The Search for Wholeness

“Searching” may not be the best word to use regarding wholeness, though many of us feel it to be something elusive, or at best found in occasional moments scheduled into our busy days. So why does it feel like a difficult “job” to find wholeness, when presumably, we are already whole?

Perhaps what we are really looking for is the time and presence to truly sense ourselves, to listen. Wholeness is so much more than doing a good job at work, being a good parent or partner, keeping the house clean and being responsible. And while these are good things to do in life, they can crowd out the other, quieter calling inside. This is the place where we hear our passion speak on another level, our creativity, our love of the earth, and the awe of wordless beauty and of life itself. What are we being called to?

Answering this question requires times of solitude, of doing “nothing”, and above all, paying attention to our inner voice. There is no “right” answer to questions regarding wholeness, and that can drive the perfectionist in us crazy! In fact perfection is the death of creative life. It perhaps allows us to feel safe, but it keeps us bound and unquestioning. It fosters a lack of trust in ourselves by giving us a set of external goals and rules to automatically follow, stepping in line obediently to the outer promptings.

Let us be less obedient! Trust when you follow your inner values that they will be good and ethical values. And trust that our imperfections are not our loss or shame but what really spurs us on to more and deeper personal development. We share the imperfections with every other human on the earth. If we can have compassion and understanding for our own, then we will be able to embrace compassion and understanding for others. This is key in bringing the world closer and less divided into “us and them” where one is better, smarter and more valuable than another.

If we want to live life fully and authentically, we need to take time to explore the territory of the mind and heart, and observe how the mind likes to dominate the heart, even thought the heart is the place where our deep fulfillment is experienced. Our minds are ever on overdrive criticizing, judging, wanting, avoiding, and separating things into good and bad, desirable and undesirable. But really, evaluating diminishes life and does not allow for pure presence and experience. While our minds carry on an incessant commentary about what we are experiencing, we are no longer experiencing. As an old Taoist text says, “separating things into good and bad, and right and wrong, sets heaven and earth infinitely apart”.

So perhaps we can set aside some time to just be – to just be present. This state of mind can be cultivated to slip into moments in our day with meditation and other like practices, but more likely we will find a depth of presence simply in times taken for solitude. And though we may gasp and say that we are far too busy, from the moment we wake until going to bed at night, can we really forfeit times of solitude and the richness they bring?

Think back on the times that you had to yourself doing nothing productive, where stillness happened. Maybe it was while taking a walk in nature without hurrying back to an appointment, or sitting quietly by a tree, or just staring into space endlessly.
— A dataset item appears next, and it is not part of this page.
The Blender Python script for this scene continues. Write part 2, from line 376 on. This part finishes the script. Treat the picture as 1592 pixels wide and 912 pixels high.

These are the kind of times, when we are alone, that we can feel the spirit and beauty of the world and our place in it – and the connection of all things. We get a chance to reclaim a sense of peace that has nothing to do with what we are “doing”. And in that quiet, as we listen to ourselves, we can hear what we are called to, what passion we might have lost in the busyness of life responsibilities. This is often where a sense of wholeness can be rediscovered.

Take time to get let go of the mind. It is, as they say, a good servant but not a good master. Being quiet allows us to drop our attention and energy down into our body. Presence is not felt in the mind, it is in the “beingness” of the body. Breathe. Feel the movement of your arms swinging as you walk, and the inward/outward movement of your chest as you inhale and exhale.

If it seems daunting to take time for your self, start slow. Baby steps. Schedule in an hour here or there. Try to refrain from turning that hour into something productive. If you have children, remember that in taking this time to yourself, you are teaching them the art of valuing their selves. If you have a demanding job, remember that you are not your job, and that at the end of life, rarely do people regret that they had not spent more time at work.

When considering what “wholeness” is, it is worth reflecting on how far our culture has moved from valuing it. Don’t let external cultural models tell you who you are, or convince you that you have no options. Do not let your self be reduced to sociological norms. Listen to your inner promptings about what brings happiness, more than listening to what you think your peers think of your success and earnings.

I can tell you that I think that by far the most worthy and important things to attend to in life are beauty and love, generosity and compassion, listening over talking, and presence over productivity. But then that is just me. What is truly meaningful and deeply fulfilling for you? The answer will most probably come from a knowing inside that happens in silence, rather than from your head. It is time to get serious about what makes you feel joy and life affirming celebration.